Retype all of the data. Every line must match exactly.
* begin Recorded data *
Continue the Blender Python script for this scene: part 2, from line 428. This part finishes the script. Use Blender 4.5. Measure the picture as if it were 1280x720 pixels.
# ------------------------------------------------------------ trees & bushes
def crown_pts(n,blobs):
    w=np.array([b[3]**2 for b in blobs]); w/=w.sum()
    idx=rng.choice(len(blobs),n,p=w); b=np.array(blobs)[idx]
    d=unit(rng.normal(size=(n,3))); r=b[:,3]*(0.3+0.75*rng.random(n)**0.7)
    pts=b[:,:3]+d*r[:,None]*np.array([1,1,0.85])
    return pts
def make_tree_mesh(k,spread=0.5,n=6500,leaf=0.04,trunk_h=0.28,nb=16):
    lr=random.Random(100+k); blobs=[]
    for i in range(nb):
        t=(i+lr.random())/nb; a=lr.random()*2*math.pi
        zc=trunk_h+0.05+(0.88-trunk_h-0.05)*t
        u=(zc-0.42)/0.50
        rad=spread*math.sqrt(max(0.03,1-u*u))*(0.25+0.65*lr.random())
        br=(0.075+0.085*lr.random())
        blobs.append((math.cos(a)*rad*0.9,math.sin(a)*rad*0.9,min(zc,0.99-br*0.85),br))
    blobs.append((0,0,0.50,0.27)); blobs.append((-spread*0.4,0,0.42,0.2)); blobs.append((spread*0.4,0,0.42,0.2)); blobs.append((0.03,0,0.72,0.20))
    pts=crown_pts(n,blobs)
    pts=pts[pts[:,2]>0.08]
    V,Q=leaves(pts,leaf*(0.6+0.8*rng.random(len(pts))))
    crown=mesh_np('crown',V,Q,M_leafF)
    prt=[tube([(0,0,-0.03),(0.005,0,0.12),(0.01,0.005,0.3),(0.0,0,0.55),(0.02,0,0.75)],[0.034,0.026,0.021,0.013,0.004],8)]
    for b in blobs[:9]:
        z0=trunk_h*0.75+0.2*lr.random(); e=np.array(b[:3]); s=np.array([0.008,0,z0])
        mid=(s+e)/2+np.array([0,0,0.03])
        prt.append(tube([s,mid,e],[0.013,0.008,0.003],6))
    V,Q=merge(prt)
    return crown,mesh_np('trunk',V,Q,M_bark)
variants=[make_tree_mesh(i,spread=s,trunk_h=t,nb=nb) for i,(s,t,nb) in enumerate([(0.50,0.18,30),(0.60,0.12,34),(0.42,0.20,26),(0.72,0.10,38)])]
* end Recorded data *
◆ **Worked solution**
Continue the Blender Python script for this scene: part 2, from line 428. This part finishes the script. Use Blender 4.5. Measure the picture as if it were 1280x720 pixels.
# ------------------------------------------------------------ trees & bushes
def crown_pts(n,blobs):
    w=np.array([b[3]**2 for b in blobs]); w/=w.sum()
    idx=rng.choice(len(blobs),n,p=w); b=np.array(blobs)[idx]
    d=unit(rng.normal(size=(n,3))); r=b[:,3]*(0.3+0.75*rng.random(n)**0.7)
    pts=b[:,:3]+d*r[:,None]*np.array([1,1,0.85])
    return pts
def make_tree_mesh(k,spread=0.5,n=6500,leaf=0.04,trunk_h=0.28,nb=16):
    lr=random.Random(100+k); blobs=[]
    for i in range(nb):
        t=(i+lr.random())/nb; a=lr.random()*2*math.pi
        zc=trunk_h+0.05+(0.88-trunk_h-0.05)*t
        u=(zc-0.42)/0.50
        rad=spread*math.sqrt(max(0.03,1-u*u))*(0.25+0.65*lr.random())
        br=(0.075+0.085*lr.random())
        blobs.append((math.cos(a)*rad*0.9,math.sin(a)*rad*0.9,min(zc,0.99-br*0.85),br))
    blobs.append((0,0,0.50,0.27)); blobs.append((-spread*0.4,0,0.42,0.2)); blobs.append((spread*0.4,0,0.42,0.2)); blobs.append((0.03,0,0.72,0.20))
    pts=crown_pts(n,blobs)
    pts=pts[pts[:,2]>0.08]
    V,Q=leaves(pts,leaf*(0.6+0.8*rng.random(len(pts))))
    crown=mesh_np('crown',V,Q,M_leafF)
    prt=[tube([(0,0,-0.03),(0.005,0,0.12),(0.01,0.005,0.3),(0.0,0,0.55),(0.02,0,0.75)],[0.034,0.026,0.021,0.013,0.004],8)]
    for b in blobs[:9]:
        z0=trunk_h*0.75+0.2*lr.random(); e=np.array(b[:3]); s=np.array([0.008,0,z0])
        mid=(s+e)/2+np.array([0,0,0.03])
        prt.append(tube([s,mid,e],[0.013,0.008,0.003],6))
    V,Q=merge(prt)
    return crown,mesh_np('trunk',V,Q,M_bark)
variants=[make_tree_mesh(i,spread=s,trunk_h=t,nb=nb) for i,(s,t,nb) in enumerate([(0.50,0.18,30),(0.60,0.12,34),(0.42,0.20,26),(0.72,0.10,38)])]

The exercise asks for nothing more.